Here’s the thing I feel many people are not seeing.
The iOS App Store is home to a ton of developers, many of which produce free apps that don’t earn them any revenue (or at least, not the sort that Apple can levy a 30% tax on).
I don’t think the annual $100 developer fee comes anywhere close to covering the cost of hosting and vetting and supporting the app. So the rest of the money has to come from somewhere (assuming we don’t want the App Store to be run at a loss).
So Apple could either increase the annual fee (which would penalise your small developers, especially if they are still in school and are coding for fun or as an experiment), or tax a percentage of everyone’s earnings (so the more successful ones pay more, which in turn goes towards offsetting the costs incurred by the less profitable apps).
Increasing the fee would serve to drive away the very developers that Apple is trying to attract to their platform, so I can see why Apple is hesitant to do so. Larger companies like amazon or Uber or even Epic have no problems paying a few hundred dollars a year, and Apple doesn’t need to court them. They will be on iOS by virtue of iOS being home to the best customers, so this platform is impossible for them to ignore.
Second, US antitrust law focuses on whether harm has been done to the consumer. Developers by definition are not Apple’s customers, so I don’t think any developer has a case. Not in the US at least.
Epic wants to break away from the control Apple has over their own App Store by introducing their own App Store, but if you think developers will pass on reduced App Store fees to consumers if and when this happens , then you clearly don’t understand how businesses work. Or what happens when taxes are cut for the wealthy.
I am willing to go out on a limb and say that Epic will be the one to end up on the wrong side of history, as is anyone who takes their side on this day. If you are upset about Apple pulling Fortnite from the App Store for violating App Store guidelines, direct your anger at Epic Games / Fortnite, not Apple, because Epic is the one who knowingly and wilfully broke the rules in the first place.
Like I said - if it’s a fight epic wants, it’s a fight I hope Apple will give them. Expect no quarter, and give none.
Completely missing Apple's (and many others) business model.
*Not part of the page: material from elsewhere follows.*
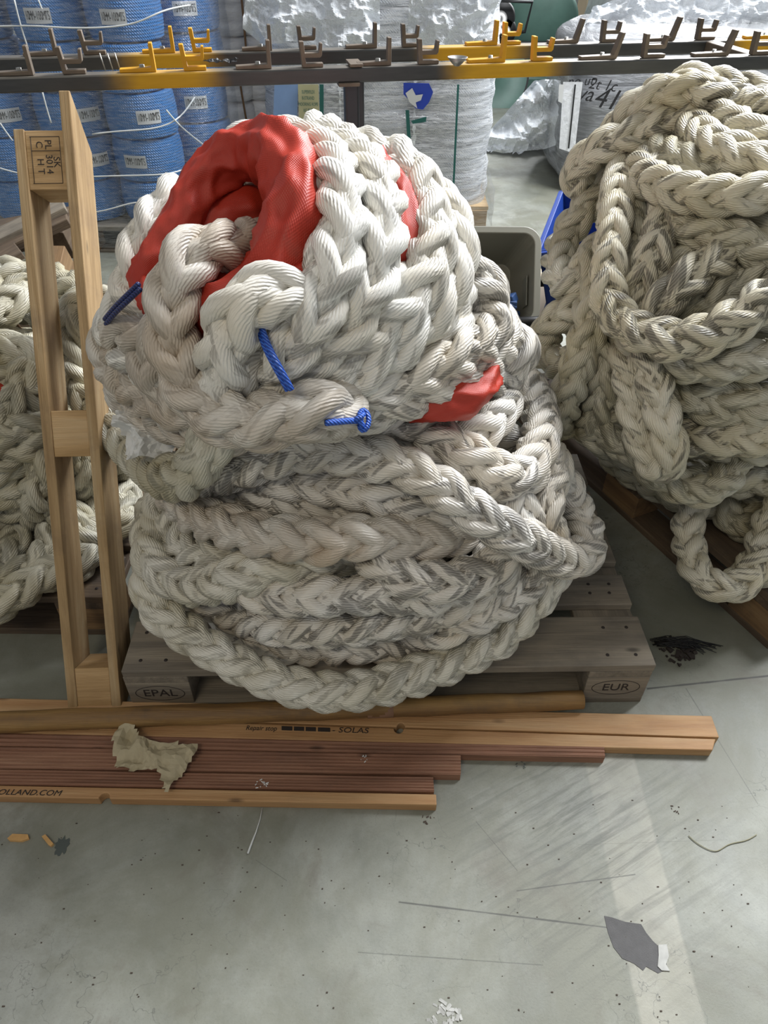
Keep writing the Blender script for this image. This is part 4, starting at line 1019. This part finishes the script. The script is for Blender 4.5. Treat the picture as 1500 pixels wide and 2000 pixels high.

They want to attract developers, so they make tools and APIs essentially free. They want developers because they want apps. They want apps because they want CONSUMERS. It's the end users that give Apple their dollars; the cost side of keeping developers is just a marketing expense. It's not a big factor in the overall scheme of things.
The biggest apps on the store are all free. Facebook, Youtube, Instagram, Netflix, etc.
Edit: in case it's not clear - Apple sees developers as a way to extract money from Apple customers. The cost of enabling developers is not the point. Thought exercise: Would Apple rather have the top 5 free apps (they get no store fees from) or Epic? You know the answer, and that's why they cut Epic loose.